Legge elettorale, il Pd si spacca

di Lapo Mazzei

Ormai anche i muri di Camera e Senato hanno imparato il ritornello che Matteo Renzi va ripetendo a tutti: «Non sono io che creo problemi, anzi: sono uno che gioca nella squadra. È lui (il premier Enrico Letta, ndr) che governa male». Come i bambini all’asilo, la colpa è sempre dell’altro. Fatto sta che in questo modo il segretario del Pd rilancia ed affonda il colpo contro il governo, senza neanche aspettare che il presidente del Consiglio tocchi terra dopo la trasvolata oceanica di ritorno dal Messico. Poi, per essere ancora più chiaro, ribadisce che se «Letta si logora è perché governa male, non perché c’è un nuovo segretario del Pd». Bentornato a casa, Enrico. E se già il segretario del Pd è ruvido, Letta ora deve fare i conti anche con gli aculei tirati fuori dal Nuovo Centrodestra, oggetto a più riprese dei rilievi di Renzi. Rilievi che sembrano aver lasciato il segno, se Angelino Alfano prima ricorda all’alleato di governo che l’arroganza non paga alle urne e poi si rivolge direttamente al premier, chiedendogli di prendere l’iniziativa e procedere con il rimpasto. Al riguardo prevale «una grande ipocrisia, perché tutti lo vogliono ma nessuno lo dice perché sarebbe antiestetico ammetterlo» rileva piccato. «La questione principale, semmai, è nel Pd che deve decidere se riconoscono Letta come presidente del Consiglio e allora aiutarlo, se no facciano una proposta alternativa al Paese».
Alfano e il segretario del Pd ieri si sono comunque incontrati in un albergo della capitale e hanno cercato di ricucire i fragili cardini della loro alleanza.

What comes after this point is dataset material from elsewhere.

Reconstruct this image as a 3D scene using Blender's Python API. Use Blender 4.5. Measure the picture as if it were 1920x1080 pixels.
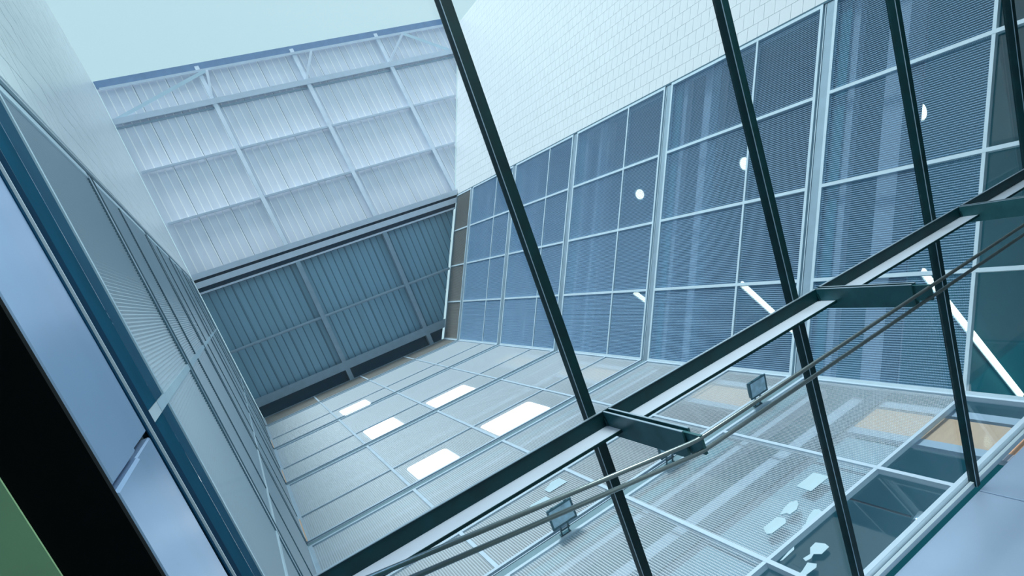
import bpy, math, random
from mathutils import Vector, Matrix

random.seed(7)
C = bpy.context.scene.collection
for o in list(bpy.data.objects):
    bpy.data.objects.remove(o, do_unlink=True)
EYE = 1.6                                    # the camera stands 1.6 m above the floor; heights below are measured from the lens

# ------------------------------------------------------------------ camera, sky, light, exposure
cam = bpy.data.cameras.new('camera')
cam.sensor_width = 36.0
cam.lens = 21.7212
cam.shift_x = -(1113.647 - 960) / 1920
cam.shift_y = (641.214 - 540) / 1920
cam.clip_start = 0.02
cam.clip_end = 500
co = bpy.data.objects.new('camera', cam)
C.objects.link(co)
right = Vector((0.7947, 0.3282, -0.5107)).normalized()
fwd = Vector((0.4550, 0.2347, 0.8590)).normalized()
right = (right - fwd * right.dot(fwd)).normalized()
up = right.cross(fwd)
co.matrix_world = Matrix(((right.x, up.x, -fwd.x, 0), (right.y, up.y, -fwd.y, 0), (right.z, up.z, -fwd.z, EYE), (0, 0, 0, 1)))
bpy.context.scene.camera = co

w = bpy.data.worlds.new('hazy_sky')
bpy.context.scene.world = w
w.use_nodes = True
nt = w.node_tree
nt.nodes.clear()
tc = nt.nodes.new('ShaderNodeTexCoord')
sp = nt.nodes.new('ShaderNodeSeparateXYZ')
rp = nt.nodes.new('ShaderNodeValToRGB')
bg = nt.nodes.new('ShaderNodeBackground')
ow = nt.nodes.new('ShaderNodeOutputWorld')
nt.links.new(tc.outputs['Generated'], sp.inputs[0])
nt.links.new(sp.outputs['Z'], rp.inputs[0])
rp.color_ramp.elements[0].position = 0.0
rp.color_ramp.elements[0].color = (1.05, 1.20, 1.27, 1)
rp.color_ramp.elements[1].position = 1.0
rp.color_ramp.elements[1].color = (0.56, 0.77, 0.83, 1)
nt.links.new(rp.outputs[0], bg.inputs[0])
bg.inputs[1].default_value = 1.0
nt.links.new(bg.outputs[0], ow.inputs[0])

sun = bpy.data.lights.new('sun', 'SUN')
sun.energy = 3.5
sun.angle = math.radians(10)
sun.color = (1.0, 0.97, 0.92)
so = bpy.data.objects.new('sun', sun)
C.objects.link(so)
so.rotation_euler = Vector((0.045, 0.99, -0.09)).to_track_quat('-Z', 'Y').to_euler()

room = bpy.data.lights.new('room_light', 'AREA')          # the hall's own ceiling light, behind the photographer
room.shape = 'RECTANGLE'
room.size = 2.4
room.size_y = 0.5
room.energy = 320
room.color = (0.95, 1.0, 0.95)
ro = bpy.data.objects.new('room_light', room)
C.objects.link(ro)
ro.location = (3.6, -3.7, 2.0 + EYE)
ro.rotation_euler = Vector((-0.55, 0.6, -0.25)).to_track_quat('-Z', 'Y').to_euler()

vs = bpy.context.scene.view_settings
vs.view_transform = 'Standard'
vs.look = 'None'
vs.gamma = 1.0
vs.use_curve_mapping = False
vs.exposure = 0.0
bpy.context.scene.cycles.transparent_max_bounces = 24

# ------------------------------------------------------------------ materials
def mat(name, col, rough=0.5, metal=0.0, noise=0.0, scale=4.0, stretch=(1, 1, 1), bump=0.0, emit=None, spec=0.5, coat=0.0):
    m = bpy.data.materials.new(name)
    m.use_nodes = True
    n = m.node_tree
    b = n.nodes['Principled BSDF']
    b.inputs['Base Color'].default_value = (*col, 1)
    b.inputs['Roughness'].default_value = rough
    b.inputs['Metallic'].default_value = metal
    b.inputs['Specular IOR Level'].default_value = spec
    if coat:
        b.inputs['Coat Weight'].default_value = coat
        b.inputs['Coat Roughness'].default_value = 0.05
    if noise or bump:
        t = n.nodes.new('ShaderNodeTexCoord')
        mp = n.nodes.new('ShaderNodeMapping')
        mp.inputs['Scale'].default_value = stretch
        nz = n.nodes.new('ShaderNodeTexNoise')
        nz.inputs['Scale'].default_value = scale
        nz.inputs['Detail'].default_value = 5
        n.links.new(t.outputs['Object'], mp.inputs[0])
        n.links.new(mp.outputs[0], nz.inputs['Vector'])
        if noise:
            r = n.nodes.new('ShaderNodeValToRGB')
            r.color_ramp.elements[0].position = 0.3
            r.color_ramp.elements[1].position = 0.7
            r.color_ramp.elements[0].color = (*[c * (1 - noise) for c in col], 1)
            r.color_ramp.elements[1].color = (*[min(1, c * (1 + noise)) for c in col], 1)
            n.links.new(nz.outputs['Fac'], r.inputs[0])
            n.links.new(r.outputs[0], b.inputs['Base Color'])
        if bump:
            bp = n.nodes.new('ShaderNodeBump')
            bp.inputs['Strength'].default_value = bump
            bp.inputs['Distance'].default_value = 0.01
            n.links.new(nz.outputs['Fac'], bp.inputs['Height'])
            n.links.new(bp.outputs[0], b.inputs['Normal'])
    if emit:
        b.inputs['Emission Color'].default_value = (*emit[0], 1)
        b.inputs['Emission Strength'].default_value = emit[1]
    return m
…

Ufficialmente il minivertice è andato bene, in realtà i due leader non sono riusciti ad assottigliare diffidenze reciproche e differenze sostanziali sulla questione dirimente: la riforma della legge elettorale, sulla quale Renzi intende tirare dritto con l’obiettivo di chiudere un accordo di massimo entro la prossima settimana. Quando cioè si sarà finalmente incontrato con il Cavaliere. Ipotesi nettamente contrastata nel partito dai bersaniani. «Sento dire di incontri con Silvio Berlusconi al Nazareno» dice Alfredo D’Attorre, deputato Pd vicino a Bersani e Cuperlo. «Immagino che Renzi sarà cauto su mosse che possano resuscitare politicamente Berlusconi e non incontri un pregiudicato alla sede del Pd. Sarebbe ben strano -continua D’Attorre – fare le segreterie nei comitati elettorali delle primarie e gli incontri con Berlusconi alla sede del Pd. Immagino che anche Renzi avrà cautela e attenzione». Quanto al merito della trattativa, i bersaniani criticano il modello spagnolo, uno dei tre proposti da Renzi e visto con favore anche da Forza Italia: «Non ci può essere un accordo in cui Berlusconi e Renzi, grazie alle liste bloccate, determinano la totalità del Parlamento». Parole alla quali il segretario del partito ha subito replicato: «Chi con Berlusconi ci ha fatto il governo si dice contrario ad incontrarlo. Io non voglio fare il governo con Berlusconi, io dico: “Forza Italia che è il secondo partito italiano lo lasciamo da parte? Non lo consideriamo per la legge elettorale?». Un’obiezione alla quale la minoranza del partito difficilmente potrà ribattere.